Judgment Days

By Nick Kotz

From Chapter 1—The Cataclysm

Eighteen hours earlier, Johnson had begun the day having breakfast with Jack Kennedy in Fort Worth. Now, with Moyers sitting on one side of his bed and Valenti and Carter in chairs on the other, the new president began ticking off assignments to be carried out the next morning: calls to members of the Kennedy family, arrangements for the funeral, and meetings with members of Congress, with former president Eisenhower, with national security advisers, and with the Cabinet.

As Johnson weighed and made decisions about the coming days, Cliff Carter, his chief political aide, was struck by how carefully he was walking a “chalk line.” On the one hand, Johnson wanted the country to have “confidence that he could do the job.” On the other, he wanted to avoid giving the impression that he was rushing to take power. Johnson had to demonstrate leadership while showing sensitivity to the bereaved Kennedys and their devoted followers, whose help he would need immediately.

In a telephone conversation earlier that night with Arthur Goldberg, an associate justice of the U.S. Supreme Court, Johnson revealed just how aware he was of having to balance many sensitivities and concerns as he took his first steps as president. “I want you to be thinking about what I ought to do,” he told Goldberg, “to try to bring all these elements together< and unite the country to maintain and preserve our system in the world, because — if it starts falling to pieces — why, we could deteriorate pretty quickly.”

Johnson asked Goldberg whether he should speak to a joint session of Congress soon after Kennedy’s funeral. Goldberg thought that he should, and Johnson asked him to help prepare the speech. Johnson wanted to address the nation “with dignity and reserve and without being down on my knees but, at the same time, letting them know of my respect and con- fidence.”

As Johnson talked through the early-morning hours, Jack Valenti observed that he already seemed to know what he wanted to accomplish with his presidency. Valenti listened with surprise as Johnson spelled out ambitions that added up to a sweeping agenda for social change in the United States.

“Well, I’m going to tell you,” Johnson said, “I’m going to pass the civil rights bill and not change one word of it. I’m not going to cavil, and I’m not going to compromise. I’m going to fix it so everyone can vote, so everyone can get all the education they can get. I’m going to pass Harry Truman’s health care bill.”

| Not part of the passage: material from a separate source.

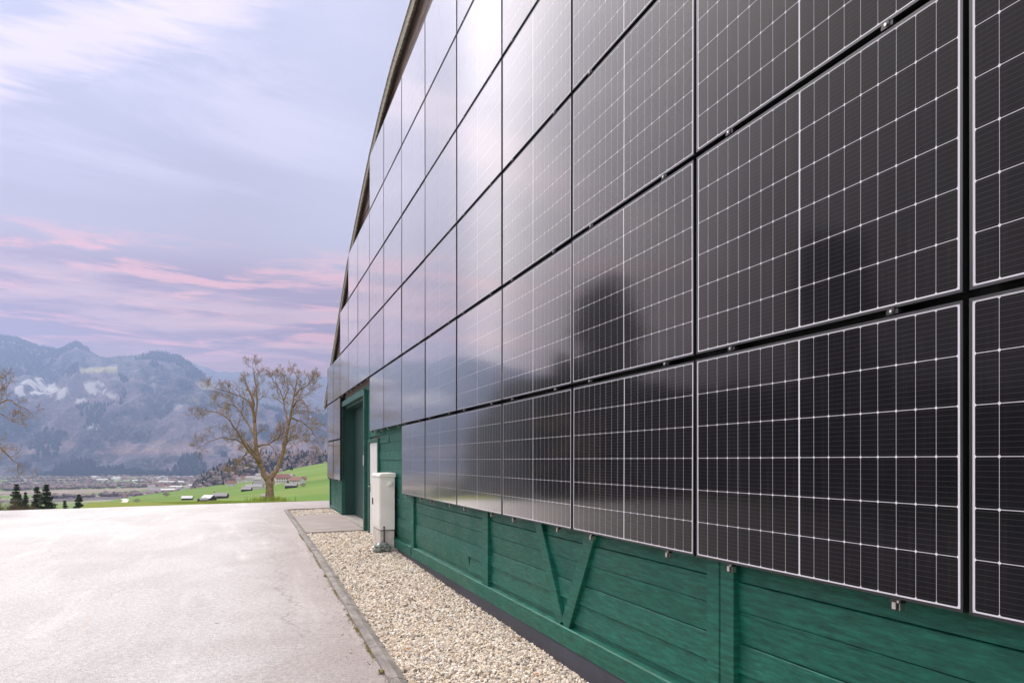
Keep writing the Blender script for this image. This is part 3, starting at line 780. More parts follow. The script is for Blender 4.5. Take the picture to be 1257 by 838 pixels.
b = MB(); b.box(-.128,.128,-.405,.405,.0,.355); b.build('plinth', simple('pale_plinth_concrete', (.56,.51,.45), .8, var=.25, scale=6, bump=.3), cab, bevel=.006)
b = MB(); b.box(-.12,.12,-.398,.398,.35,.372); b.build('shadow_gap', M['cab_dark'], cab)
b = MB(); b.box(-.10,.19,-.56,-.41,-.03,.045); b.build('footing', M['concrete'], cab, bevel=.008)
b = MB(); b.tube([(-.062,-.425,.05),(-.062,-.424,.40),(-.062,-.421,.44)],[.010,.010,.007],6); b.tube([(-.062,-.423,.42),(-.062,-.4155,.42)],[.017]*2,8); b.build('earthing_rod', M['blackrail'], cab)
# weathered sheet bundle lying at its foot
def lump(name, loc, size, mt, seed, n=26):
    b = MB(); rows_, cs = 14, n; vs = []; fs = []
    for i in range(rows_+1):
        th = math.pi*i/rows_
        for j in range(cs):
            ph = 2*math.pi*j/cs; d = Vector((math.sin(th)*math.cos(ph), math.sin(th)*math.sin(ph), math.cos(th)))
            k = 1+.38*mnoise.noise(d*2.3+Vector((seed,0,0)))+.20*mnoise.noise(d*6.5+Vector((seed,3,0)))
            vs.append((d.x*size[0]*k, d.y*size[1]*k, max(-.5, d.z)*size[2]*k))
    for i in range(rows_):
        for j in range(cs): fs.append((i*cs+j, (i+1)*cs+j, (i+1)*cs+(j+1)%cs, i*cs+(j+1)%cs))
    b.add(vs, fs); o = b.build(name, mt); o.location = loc; return o
M['bundle'] = simple('mottled_grey_green_film', (.20,.23,.20), .35, var=.6, scale=16, bump=.8, bs=25)
o = lump('crumpled_film', (2.29, 13.50, float(G(2.3,13.5))+.05), (.155,.13,.10), M['bundle'], 4.2)
tag(o, 'crumpled grey-green plastic film lying at the foot of the cabinet', 'plastic film')

# ------------------------------------------------------------------ vegetation helpers
def leaf_mesh(name, P, Nn, S, mt, elong=1.6, seed=0):
    """many small leaf quads: centres P, sizes S"""
    rg_ = np.random.default_rng(seed); n = len(P)
    a = rg_.normal(size=(n,3)); a = a+Nn; a /= np.linalg.norm(a,axis=1)[:,None]
    t = rg_.normal(size=(n,3)); u = np.cross(a,t); u /= np.linalg.norm(u,axis=1)[:,None]; v = np.cross(a,u)
    u = u*S[:,None]*elong*.5; v = v*S[:,None]*.5
    V = np.stack([P-u, P-v*.9, P+u, P+v*.9],1).reshape(-1,3)
    Fc = (np.arange(n)[:,None]*4+np.arange(4)[None]).reshape(-1,4)
    return arr_mesh(name, V, Fc, mt, False, 4)
def leaf_mat(name, cols, rough=.8):
    m, N, L, P = mat(name); t = NT(m.node_tree); g = t.n('ShaderNodeNewGeometry')
    stops = [(i/(len(cols)-1), cc) for i, cc in enumerate(cols)]
    t.put(P.inputs['Base Color'], t.ramp(g.outputs['Random Per Island'], stops)); P.inputs['Roughness'].default_value = rough
    P.inputs['Specular IOR Level'].default_value = .2; return m
M['needle'] = leaf_mat('spruce_needles', [(.025,.048,.022),(.040,.070,.030),(.060,.090,.036),(.085,.11,.05)])
M['grass'] = leaf_mat('grass_blades', [(.20,.34,.05),(.28,.42,.06),(.38,.44,.10),(.50,.46,.16)])
M['moss'] = leaf_mat('kerb_moss', [(.38,.30,.10),(.30,.27,.08),(.22,.24,.06),(.50,.38,.18)])
M['drybush'] = leaf_mat('dry_twigs', [(.14,.10,.06),(.22,.16,.10),(.28,.21,.13)])
M['fir_far'] = leaf_mat('distant_conifers', [(.012,.022,.022),(.020,.034,.030),(.030,.045,.036)])
M['bare_far'] = leaf_mat('distant_bare_trees', [(.20,.15,.13),(.27,.20,.18),(.34,.26,.23),(.17,.15,.11)])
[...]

Valenti, a Houston advertising man by profession, had helped Johnson organize political events in Texas, but he had never heard him talk so expansively about how he would run the country. It seemed to Valenti tha Lyndon Johnson, president of the United States for little more than twelve hours, already had resolved “to radically change the social environment of the nation” so that the “poor, the aged, the blacks, those denied an education . . .would have a new opportunity . . . absolutely essential to an equitable America.”

No president since Franklin Delano Roosevelt in the 1930s had attempted such a broad assault on social and economic inequality. Now Lyndon Johnson, in his first hours as president, apparently aspired to match FDR, his hero and mentor when Johnson first came to Washington thirty years earlier. In the past Johnson had demonstrated gargantuan ambition, a populist philosophy about government helping those with the least, and a shrewd ability to wield political power. Thrust into the presidency, Johnson faced formidable immediate challenges: to reassure a shocked nation and to move a paralyzed and deadlocked federal government to action at a time of crisis.